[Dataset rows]
____________
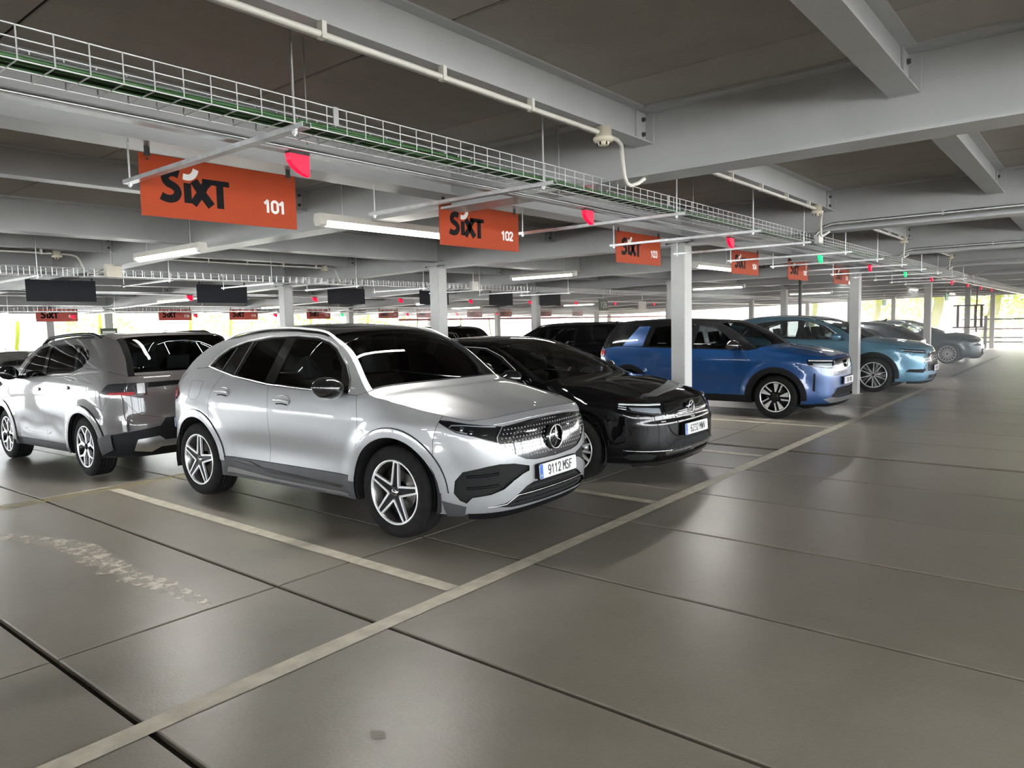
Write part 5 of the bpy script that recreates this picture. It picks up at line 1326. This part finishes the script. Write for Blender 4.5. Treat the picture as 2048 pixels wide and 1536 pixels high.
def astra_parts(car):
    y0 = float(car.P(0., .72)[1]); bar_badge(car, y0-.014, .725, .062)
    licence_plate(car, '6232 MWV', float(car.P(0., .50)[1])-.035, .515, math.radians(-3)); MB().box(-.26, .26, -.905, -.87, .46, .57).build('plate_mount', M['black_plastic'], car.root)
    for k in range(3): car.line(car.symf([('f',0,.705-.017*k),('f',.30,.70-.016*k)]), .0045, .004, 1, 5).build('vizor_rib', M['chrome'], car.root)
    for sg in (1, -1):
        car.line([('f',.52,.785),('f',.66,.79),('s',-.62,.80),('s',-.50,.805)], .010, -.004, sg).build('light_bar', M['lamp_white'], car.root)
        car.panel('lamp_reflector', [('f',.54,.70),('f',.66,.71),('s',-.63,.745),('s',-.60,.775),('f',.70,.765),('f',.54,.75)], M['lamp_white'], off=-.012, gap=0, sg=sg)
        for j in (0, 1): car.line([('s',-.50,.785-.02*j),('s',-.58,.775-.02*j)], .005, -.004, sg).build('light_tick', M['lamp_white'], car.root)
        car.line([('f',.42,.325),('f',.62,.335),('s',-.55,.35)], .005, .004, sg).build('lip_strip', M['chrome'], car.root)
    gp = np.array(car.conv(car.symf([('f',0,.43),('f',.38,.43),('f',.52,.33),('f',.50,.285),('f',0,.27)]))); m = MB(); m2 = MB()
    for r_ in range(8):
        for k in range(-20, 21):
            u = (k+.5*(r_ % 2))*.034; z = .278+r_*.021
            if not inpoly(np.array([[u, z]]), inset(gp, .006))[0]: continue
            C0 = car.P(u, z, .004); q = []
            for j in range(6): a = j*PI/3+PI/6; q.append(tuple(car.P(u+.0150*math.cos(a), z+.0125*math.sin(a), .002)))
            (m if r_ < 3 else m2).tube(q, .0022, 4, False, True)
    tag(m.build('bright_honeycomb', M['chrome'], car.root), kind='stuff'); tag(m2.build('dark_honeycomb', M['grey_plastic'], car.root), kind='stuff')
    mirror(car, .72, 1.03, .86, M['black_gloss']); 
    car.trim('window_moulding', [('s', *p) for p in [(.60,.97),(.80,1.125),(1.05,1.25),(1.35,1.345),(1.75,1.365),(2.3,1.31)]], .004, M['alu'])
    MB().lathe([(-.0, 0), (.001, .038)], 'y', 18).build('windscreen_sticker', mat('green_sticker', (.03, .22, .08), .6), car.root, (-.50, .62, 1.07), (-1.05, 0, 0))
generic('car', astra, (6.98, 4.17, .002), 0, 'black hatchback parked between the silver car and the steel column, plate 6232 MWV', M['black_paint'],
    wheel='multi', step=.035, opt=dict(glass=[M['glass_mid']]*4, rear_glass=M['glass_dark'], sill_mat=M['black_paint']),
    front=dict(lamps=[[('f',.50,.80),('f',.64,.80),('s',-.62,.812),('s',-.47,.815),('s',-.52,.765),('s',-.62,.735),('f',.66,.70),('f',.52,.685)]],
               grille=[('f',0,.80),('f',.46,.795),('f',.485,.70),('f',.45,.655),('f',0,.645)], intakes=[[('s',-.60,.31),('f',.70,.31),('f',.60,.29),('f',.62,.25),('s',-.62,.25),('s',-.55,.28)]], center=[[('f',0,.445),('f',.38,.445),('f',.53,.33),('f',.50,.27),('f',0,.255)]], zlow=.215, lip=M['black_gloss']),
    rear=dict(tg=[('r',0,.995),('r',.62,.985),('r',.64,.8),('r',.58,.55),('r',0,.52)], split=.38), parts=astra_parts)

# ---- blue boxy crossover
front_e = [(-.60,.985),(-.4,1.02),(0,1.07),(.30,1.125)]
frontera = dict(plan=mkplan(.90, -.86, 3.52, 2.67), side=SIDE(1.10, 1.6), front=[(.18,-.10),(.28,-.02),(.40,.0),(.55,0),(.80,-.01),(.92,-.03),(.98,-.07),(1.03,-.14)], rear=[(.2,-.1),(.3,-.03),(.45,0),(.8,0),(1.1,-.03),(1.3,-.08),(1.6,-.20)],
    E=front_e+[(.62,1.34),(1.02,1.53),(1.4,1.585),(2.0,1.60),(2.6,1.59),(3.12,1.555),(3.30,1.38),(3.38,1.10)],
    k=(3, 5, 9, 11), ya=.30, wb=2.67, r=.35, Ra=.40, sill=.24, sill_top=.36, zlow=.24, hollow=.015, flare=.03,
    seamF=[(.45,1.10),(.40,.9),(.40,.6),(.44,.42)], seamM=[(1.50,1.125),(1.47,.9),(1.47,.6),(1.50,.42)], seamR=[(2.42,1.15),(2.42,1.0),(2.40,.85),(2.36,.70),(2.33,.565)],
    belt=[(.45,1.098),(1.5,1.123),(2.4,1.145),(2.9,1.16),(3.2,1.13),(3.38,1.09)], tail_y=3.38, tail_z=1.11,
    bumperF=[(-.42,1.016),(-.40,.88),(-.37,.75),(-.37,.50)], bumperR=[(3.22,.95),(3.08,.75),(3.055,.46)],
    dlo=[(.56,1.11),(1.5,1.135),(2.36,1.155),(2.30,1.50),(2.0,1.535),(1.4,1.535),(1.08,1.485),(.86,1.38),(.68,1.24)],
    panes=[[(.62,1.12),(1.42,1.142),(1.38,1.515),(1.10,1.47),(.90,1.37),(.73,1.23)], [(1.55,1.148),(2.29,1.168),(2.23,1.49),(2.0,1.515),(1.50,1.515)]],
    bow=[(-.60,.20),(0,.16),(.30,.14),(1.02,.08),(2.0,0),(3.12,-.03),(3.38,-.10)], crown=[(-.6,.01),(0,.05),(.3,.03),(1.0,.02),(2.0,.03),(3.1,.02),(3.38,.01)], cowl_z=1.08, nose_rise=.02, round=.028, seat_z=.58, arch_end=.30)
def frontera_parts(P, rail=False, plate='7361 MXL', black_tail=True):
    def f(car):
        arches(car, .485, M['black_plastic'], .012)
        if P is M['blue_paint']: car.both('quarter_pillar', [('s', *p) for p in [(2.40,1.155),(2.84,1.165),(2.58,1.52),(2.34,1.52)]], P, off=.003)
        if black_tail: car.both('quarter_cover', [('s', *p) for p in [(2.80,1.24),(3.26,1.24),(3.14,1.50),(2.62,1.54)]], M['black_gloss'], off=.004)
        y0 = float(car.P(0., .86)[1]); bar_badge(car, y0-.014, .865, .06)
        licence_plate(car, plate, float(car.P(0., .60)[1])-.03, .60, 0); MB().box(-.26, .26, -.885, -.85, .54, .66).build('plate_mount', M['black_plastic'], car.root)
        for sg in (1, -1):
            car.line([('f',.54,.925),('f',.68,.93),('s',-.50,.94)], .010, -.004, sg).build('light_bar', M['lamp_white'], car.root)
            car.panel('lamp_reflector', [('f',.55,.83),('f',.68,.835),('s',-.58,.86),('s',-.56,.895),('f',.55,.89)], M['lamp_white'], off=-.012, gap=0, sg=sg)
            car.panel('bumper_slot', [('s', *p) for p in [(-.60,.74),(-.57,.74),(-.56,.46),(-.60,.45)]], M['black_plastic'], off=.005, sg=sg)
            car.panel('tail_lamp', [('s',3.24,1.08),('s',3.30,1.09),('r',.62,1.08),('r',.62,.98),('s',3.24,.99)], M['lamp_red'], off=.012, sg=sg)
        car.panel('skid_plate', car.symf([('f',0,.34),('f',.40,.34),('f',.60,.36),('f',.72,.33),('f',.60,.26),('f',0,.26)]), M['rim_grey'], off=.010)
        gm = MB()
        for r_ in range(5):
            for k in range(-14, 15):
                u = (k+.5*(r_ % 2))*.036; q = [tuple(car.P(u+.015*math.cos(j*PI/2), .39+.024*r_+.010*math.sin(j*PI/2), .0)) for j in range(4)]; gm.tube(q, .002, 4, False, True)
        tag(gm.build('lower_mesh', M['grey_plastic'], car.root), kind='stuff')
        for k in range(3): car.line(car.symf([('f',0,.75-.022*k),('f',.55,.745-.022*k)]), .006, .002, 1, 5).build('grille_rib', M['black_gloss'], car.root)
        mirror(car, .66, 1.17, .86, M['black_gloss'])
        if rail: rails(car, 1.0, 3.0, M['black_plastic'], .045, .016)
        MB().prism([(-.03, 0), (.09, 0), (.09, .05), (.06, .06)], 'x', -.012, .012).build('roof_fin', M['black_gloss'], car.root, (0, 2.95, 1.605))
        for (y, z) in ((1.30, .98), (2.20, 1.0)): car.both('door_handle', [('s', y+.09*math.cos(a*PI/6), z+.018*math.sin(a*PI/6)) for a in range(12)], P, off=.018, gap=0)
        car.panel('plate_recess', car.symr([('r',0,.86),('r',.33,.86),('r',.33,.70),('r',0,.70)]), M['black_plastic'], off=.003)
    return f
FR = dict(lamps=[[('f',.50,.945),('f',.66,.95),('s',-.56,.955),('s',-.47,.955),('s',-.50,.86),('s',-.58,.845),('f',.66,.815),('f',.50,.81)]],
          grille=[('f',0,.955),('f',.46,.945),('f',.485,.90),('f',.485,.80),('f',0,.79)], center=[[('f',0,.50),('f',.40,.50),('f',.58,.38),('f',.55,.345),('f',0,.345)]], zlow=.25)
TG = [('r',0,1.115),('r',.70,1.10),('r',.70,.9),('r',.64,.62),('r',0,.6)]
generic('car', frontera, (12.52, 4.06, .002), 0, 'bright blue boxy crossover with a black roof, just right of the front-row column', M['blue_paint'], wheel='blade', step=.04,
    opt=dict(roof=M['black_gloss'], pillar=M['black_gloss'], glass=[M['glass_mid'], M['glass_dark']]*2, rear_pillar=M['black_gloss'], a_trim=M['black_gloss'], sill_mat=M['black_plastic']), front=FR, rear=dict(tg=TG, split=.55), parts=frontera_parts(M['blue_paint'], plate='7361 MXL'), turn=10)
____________
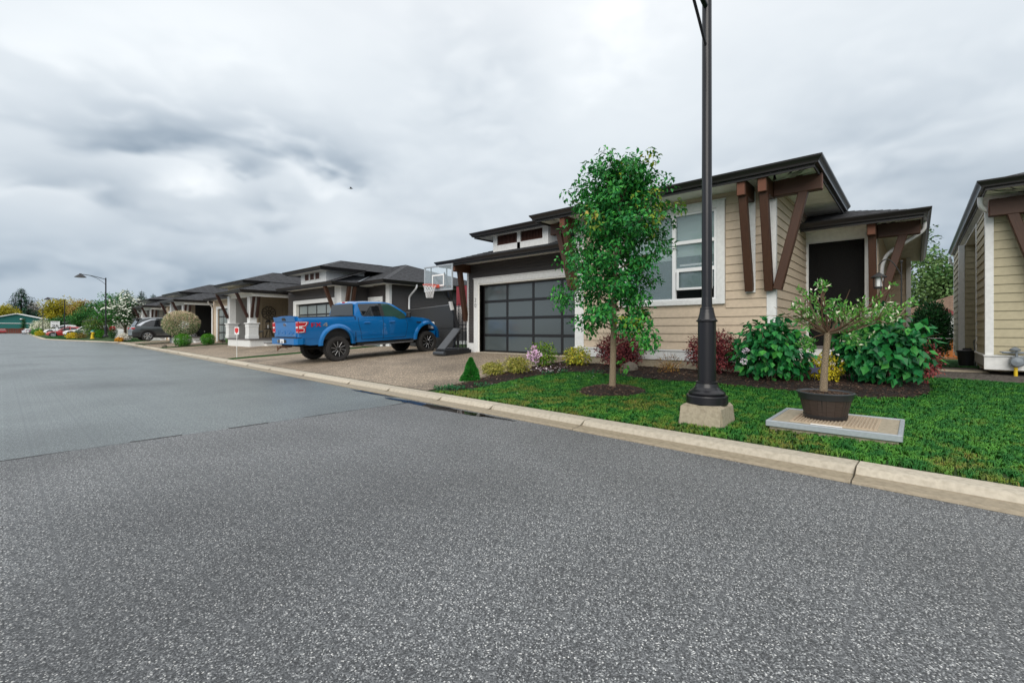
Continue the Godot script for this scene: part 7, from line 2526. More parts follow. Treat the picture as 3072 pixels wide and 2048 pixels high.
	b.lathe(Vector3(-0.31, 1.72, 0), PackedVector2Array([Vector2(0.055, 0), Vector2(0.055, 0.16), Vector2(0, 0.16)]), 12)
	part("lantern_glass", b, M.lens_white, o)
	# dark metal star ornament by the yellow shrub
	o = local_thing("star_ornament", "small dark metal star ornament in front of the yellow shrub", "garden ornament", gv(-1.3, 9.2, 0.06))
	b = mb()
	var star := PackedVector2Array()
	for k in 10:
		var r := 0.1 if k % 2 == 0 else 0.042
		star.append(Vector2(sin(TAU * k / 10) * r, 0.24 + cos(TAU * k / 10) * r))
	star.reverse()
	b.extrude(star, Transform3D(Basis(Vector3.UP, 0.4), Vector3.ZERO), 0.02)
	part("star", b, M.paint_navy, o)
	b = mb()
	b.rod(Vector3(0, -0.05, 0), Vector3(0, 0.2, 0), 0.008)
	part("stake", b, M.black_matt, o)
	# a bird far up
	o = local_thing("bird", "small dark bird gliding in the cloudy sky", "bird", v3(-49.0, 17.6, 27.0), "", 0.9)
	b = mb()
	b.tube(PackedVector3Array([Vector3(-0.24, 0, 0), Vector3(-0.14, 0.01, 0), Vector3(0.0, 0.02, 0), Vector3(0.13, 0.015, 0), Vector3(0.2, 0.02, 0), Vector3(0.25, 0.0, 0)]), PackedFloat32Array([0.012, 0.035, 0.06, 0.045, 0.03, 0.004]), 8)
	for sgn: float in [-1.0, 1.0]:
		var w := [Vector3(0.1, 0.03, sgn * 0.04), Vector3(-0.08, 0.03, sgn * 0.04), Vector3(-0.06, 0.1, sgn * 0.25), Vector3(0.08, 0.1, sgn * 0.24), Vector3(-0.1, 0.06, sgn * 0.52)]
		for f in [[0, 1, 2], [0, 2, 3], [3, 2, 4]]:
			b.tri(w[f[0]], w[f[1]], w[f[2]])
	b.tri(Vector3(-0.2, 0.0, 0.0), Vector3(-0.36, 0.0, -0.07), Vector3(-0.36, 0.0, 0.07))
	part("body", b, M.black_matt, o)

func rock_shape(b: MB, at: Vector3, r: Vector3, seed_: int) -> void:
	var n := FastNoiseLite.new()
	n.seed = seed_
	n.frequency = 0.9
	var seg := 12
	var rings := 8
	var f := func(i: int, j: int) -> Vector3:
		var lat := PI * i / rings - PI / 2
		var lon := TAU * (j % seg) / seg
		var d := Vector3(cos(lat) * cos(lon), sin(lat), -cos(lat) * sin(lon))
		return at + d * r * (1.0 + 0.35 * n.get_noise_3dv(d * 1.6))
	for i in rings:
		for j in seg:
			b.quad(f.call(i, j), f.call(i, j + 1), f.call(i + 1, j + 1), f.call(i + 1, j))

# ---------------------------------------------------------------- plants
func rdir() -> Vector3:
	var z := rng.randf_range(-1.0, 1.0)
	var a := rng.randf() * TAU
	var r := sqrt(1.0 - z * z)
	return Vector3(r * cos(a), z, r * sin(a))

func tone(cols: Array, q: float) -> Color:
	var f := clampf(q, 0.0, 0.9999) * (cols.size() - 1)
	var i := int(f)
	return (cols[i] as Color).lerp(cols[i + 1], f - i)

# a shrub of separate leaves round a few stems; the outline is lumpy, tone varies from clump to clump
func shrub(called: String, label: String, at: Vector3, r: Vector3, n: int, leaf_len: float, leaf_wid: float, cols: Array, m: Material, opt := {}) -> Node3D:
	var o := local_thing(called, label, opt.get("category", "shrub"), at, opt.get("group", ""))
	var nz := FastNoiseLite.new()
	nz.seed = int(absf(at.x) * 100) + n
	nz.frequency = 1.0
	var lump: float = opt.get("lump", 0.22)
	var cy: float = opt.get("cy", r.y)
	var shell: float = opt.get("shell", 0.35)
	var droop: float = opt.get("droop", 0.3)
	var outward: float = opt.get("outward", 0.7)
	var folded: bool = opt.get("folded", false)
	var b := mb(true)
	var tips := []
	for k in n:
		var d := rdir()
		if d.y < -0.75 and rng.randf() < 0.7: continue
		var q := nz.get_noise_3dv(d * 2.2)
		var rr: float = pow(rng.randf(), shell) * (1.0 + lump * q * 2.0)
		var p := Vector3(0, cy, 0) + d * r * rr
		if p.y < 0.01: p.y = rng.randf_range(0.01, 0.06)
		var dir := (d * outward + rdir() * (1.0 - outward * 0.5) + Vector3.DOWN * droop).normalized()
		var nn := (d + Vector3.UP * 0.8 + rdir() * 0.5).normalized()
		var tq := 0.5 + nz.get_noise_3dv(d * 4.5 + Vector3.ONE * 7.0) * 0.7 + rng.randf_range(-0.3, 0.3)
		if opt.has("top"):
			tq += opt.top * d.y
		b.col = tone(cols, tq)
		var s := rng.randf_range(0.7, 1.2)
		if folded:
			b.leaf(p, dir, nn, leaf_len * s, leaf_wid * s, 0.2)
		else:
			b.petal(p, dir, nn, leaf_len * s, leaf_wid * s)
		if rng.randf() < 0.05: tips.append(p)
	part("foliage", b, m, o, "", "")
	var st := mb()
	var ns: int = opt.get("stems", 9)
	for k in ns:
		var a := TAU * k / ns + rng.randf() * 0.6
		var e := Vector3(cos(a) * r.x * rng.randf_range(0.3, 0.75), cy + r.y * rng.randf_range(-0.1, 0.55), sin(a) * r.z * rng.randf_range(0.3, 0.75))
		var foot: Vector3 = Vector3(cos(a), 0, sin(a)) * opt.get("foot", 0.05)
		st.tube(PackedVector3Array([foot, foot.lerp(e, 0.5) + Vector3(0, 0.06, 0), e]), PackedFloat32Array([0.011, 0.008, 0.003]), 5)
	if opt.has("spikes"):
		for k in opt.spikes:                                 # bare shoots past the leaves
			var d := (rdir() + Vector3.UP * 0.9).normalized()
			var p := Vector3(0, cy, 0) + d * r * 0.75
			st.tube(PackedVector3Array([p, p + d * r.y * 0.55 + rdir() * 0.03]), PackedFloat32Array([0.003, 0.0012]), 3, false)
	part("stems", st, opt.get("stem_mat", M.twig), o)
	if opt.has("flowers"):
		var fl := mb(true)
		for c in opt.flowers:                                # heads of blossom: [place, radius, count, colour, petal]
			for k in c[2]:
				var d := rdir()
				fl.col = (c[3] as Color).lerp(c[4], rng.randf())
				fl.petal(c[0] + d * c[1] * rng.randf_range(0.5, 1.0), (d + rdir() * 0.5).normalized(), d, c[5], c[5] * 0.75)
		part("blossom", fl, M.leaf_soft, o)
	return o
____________
Copy each line of the listing that holds the word "picture".

* [Task solution]
Write part 5 of the bpy script that recreates this picture. It picks up at line 1326. This part finishes the script. Write for Blender 4.5. Treat the picture as 2048 pixels wide and 1536 pixels high.
Continue the Godot script for this scene: part 7, from line 2526. More parts follow. Treat the picture as 3072 pixels wide and 2048 pixels high.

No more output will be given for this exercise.